### Aim of the exercise
From the first line of the data below through the line bearing "obox(wc + d", reproduce each line exactly; do not include pictures.

* START *

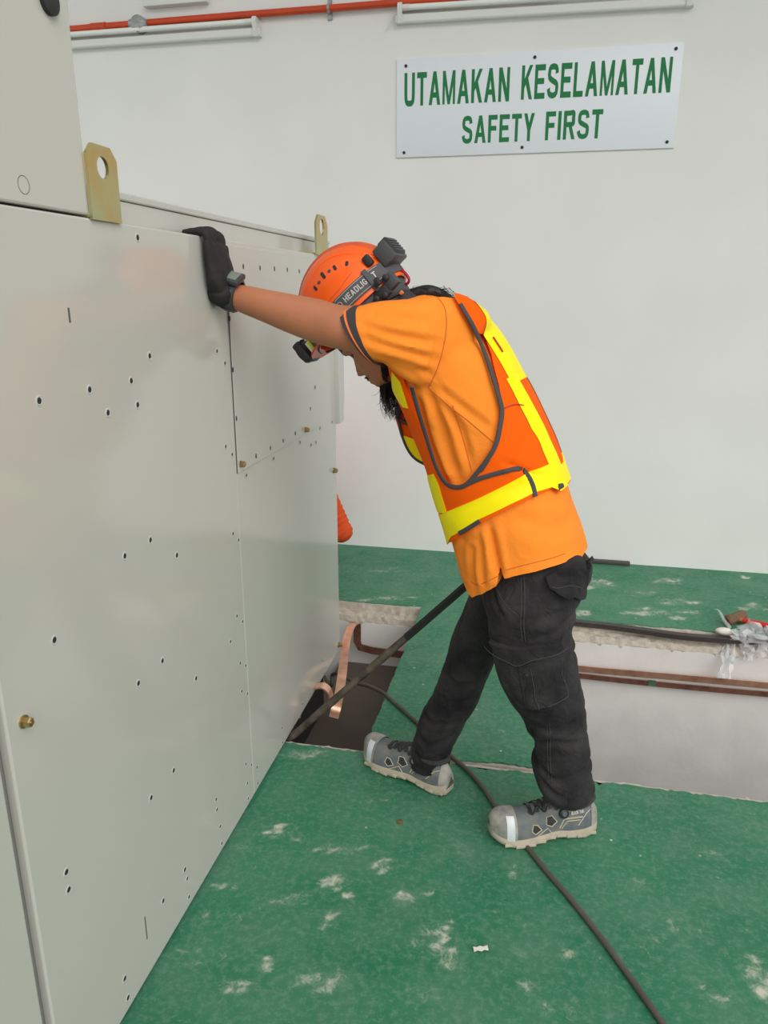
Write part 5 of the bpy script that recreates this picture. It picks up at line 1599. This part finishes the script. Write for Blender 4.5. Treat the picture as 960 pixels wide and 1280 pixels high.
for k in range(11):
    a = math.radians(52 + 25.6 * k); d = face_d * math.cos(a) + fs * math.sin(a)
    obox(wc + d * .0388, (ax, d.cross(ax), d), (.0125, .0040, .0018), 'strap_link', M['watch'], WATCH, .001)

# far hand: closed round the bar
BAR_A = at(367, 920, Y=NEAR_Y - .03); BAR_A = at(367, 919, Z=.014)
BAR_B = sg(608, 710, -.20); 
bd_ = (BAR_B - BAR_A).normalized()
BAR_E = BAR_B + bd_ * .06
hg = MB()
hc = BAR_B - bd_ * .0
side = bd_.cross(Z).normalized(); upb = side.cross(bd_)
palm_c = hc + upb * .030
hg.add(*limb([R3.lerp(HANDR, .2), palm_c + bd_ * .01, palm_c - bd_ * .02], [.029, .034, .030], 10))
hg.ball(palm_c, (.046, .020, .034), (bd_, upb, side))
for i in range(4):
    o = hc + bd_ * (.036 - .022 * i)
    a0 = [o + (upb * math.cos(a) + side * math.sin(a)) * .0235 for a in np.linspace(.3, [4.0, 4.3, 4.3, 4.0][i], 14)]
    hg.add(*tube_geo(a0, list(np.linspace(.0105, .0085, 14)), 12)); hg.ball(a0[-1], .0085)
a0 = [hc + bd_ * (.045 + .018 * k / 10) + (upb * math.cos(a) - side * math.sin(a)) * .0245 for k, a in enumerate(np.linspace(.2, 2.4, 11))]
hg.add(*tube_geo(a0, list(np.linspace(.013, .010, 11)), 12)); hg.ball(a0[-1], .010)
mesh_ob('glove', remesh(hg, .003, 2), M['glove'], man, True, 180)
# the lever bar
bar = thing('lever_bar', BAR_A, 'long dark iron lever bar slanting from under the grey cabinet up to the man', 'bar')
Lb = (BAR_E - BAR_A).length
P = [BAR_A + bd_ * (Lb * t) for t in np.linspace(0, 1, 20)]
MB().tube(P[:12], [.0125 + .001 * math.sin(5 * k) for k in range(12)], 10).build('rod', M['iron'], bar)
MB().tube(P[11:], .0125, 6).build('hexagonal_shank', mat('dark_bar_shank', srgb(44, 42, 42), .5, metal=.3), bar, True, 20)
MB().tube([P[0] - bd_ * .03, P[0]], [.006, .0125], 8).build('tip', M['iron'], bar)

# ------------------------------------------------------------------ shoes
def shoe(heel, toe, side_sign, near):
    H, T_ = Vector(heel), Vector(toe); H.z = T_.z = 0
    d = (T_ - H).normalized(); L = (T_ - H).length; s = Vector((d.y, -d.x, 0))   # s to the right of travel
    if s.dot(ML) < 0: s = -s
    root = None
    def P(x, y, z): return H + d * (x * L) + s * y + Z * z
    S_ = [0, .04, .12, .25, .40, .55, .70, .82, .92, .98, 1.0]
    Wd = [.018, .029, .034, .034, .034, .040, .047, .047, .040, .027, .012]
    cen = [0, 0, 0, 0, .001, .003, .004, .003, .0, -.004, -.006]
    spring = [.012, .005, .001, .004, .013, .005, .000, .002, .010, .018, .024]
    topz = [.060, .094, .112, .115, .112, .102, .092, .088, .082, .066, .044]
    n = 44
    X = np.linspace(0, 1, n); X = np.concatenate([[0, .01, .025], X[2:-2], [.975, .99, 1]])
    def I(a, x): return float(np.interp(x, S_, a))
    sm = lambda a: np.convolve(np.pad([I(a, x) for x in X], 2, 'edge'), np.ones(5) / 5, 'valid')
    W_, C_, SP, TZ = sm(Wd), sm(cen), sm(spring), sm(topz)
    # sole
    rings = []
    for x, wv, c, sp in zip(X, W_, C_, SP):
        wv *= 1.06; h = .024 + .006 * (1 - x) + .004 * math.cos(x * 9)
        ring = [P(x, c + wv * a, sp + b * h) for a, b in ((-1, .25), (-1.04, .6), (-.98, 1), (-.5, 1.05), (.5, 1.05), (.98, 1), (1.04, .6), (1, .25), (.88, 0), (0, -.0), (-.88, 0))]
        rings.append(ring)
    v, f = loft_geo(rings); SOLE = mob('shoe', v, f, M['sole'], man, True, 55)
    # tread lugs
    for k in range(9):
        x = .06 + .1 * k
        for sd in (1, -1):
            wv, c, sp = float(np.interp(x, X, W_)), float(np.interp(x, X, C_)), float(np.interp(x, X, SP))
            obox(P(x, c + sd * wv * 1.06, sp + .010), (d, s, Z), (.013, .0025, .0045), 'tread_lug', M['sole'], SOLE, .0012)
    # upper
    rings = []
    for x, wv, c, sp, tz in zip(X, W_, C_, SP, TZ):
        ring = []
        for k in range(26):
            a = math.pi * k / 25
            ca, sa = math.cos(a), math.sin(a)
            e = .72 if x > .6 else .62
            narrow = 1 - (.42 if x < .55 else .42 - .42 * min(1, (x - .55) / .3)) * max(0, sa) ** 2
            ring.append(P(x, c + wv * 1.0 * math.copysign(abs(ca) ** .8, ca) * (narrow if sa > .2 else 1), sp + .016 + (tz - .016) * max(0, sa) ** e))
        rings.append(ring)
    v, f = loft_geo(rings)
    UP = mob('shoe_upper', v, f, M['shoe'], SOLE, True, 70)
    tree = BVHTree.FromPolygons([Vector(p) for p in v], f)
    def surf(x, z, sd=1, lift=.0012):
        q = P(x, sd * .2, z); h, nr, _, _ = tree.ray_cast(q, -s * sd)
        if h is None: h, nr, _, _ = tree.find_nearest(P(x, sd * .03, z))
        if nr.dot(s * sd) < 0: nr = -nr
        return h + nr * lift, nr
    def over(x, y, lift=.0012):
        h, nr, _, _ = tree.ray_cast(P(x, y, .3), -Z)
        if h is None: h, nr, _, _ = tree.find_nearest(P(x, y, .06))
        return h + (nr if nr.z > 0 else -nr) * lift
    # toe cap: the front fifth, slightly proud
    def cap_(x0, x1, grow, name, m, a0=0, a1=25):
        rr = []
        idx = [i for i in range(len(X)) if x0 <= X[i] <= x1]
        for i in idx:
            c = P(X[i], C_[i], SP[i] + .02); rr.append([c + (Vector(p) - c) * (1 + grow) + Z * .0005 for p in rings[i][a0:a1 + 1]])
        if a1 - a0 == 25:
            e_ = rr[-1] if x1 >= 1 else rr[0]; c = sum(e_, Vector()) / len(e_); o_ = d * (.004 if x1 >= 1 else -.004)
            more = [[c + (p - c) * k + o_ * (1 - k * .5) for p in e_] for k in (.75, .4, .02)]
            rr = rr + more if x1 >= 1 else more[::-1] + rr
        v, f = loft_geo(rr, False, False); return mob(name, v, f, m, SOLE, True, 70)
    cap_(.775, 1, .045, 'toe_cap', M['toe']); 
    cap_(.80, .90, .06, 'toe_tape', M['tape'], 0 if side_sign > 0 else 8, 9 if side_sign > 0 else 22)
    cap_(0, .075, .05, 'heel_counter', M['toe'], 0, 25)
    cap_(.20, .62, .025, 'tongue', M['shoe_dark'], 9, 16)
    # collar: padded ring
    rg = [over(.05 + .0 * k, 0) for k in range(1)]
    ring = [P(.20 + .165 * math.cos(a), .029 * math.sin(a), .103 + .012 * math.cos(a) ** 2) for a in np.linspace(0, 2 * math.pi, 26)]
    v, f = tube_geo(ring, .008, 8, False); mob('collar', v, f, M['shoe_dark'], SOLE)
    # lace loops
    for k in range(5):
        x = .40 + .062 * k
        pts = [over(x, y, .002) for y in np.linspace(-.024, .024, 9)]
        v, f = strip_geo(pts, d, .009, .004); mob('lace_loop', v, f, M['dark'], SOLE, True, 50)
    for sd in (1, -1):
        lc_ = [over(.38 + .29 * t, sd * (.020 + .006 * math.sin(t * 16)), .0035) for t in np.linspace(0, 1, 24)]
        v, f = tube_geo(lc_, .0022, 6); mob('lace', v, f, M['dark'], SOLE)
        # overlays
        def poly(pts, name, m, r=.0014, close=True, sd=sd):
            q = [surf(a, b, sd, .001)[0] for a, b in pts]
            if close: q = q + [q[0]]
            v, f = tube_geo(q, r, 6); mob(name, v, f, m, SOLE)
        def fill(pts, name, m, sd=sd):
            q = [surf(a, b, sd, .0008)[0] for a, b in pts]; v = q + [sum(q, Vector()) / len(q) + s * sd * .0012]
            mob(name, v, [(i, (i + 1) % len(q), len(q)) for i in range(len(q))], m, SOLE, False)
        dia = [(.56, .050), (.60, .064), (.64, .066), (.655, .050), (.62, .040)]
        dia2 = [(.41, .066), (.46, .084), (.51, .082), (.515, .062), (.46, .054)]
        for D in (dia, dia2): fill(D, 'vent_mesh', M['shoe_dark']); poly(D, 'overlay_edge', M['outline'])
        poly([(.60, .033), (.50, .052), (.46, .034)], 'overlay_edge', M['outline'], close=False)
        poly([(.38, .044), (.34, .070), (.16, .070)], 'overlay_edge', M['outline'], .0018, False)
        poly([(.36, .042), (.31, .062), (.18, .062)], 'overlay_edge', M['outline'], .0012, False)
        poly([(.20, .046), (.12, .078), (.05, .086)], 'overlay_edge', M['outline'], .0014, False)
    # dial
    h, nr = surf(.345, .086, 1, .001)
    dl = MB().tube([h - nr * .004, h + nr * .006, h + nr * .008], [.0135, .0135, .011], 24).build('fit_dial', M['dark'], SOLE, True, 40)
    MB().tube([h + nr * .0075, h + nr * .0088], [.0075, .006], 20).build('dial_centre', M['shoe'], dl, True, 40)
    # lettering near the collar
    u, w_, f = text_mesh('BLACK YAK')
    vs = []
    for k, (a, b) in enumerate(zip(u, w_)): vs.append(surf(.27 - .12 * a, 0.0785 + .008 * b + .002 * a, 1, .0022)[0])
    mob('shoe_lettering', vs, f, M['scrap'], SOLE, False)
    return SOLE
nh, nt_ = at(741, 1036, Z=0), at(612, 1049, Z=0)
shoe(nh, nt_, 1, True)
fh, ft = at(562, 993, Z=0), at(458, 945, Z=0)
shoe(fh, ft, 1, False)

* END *

### Finished exercise
Write part 5 of the bpy script that recreates this picture. It picks up at line 1599. This part finishes the script. Write for Blender 4.5. Treat the picture as 960 pixels wide and 1280 pixels high.
for k in range(11):
    a = math.radians(52 + 25.6 * k); d = face_d * math.cos(a) + fs * math.sin(a)
    obox(wc + d * .0388, (ax, d.cross(ax), d), (.0125, .0040, .0018), 'strap_link', M['watch'], WATCH, .001)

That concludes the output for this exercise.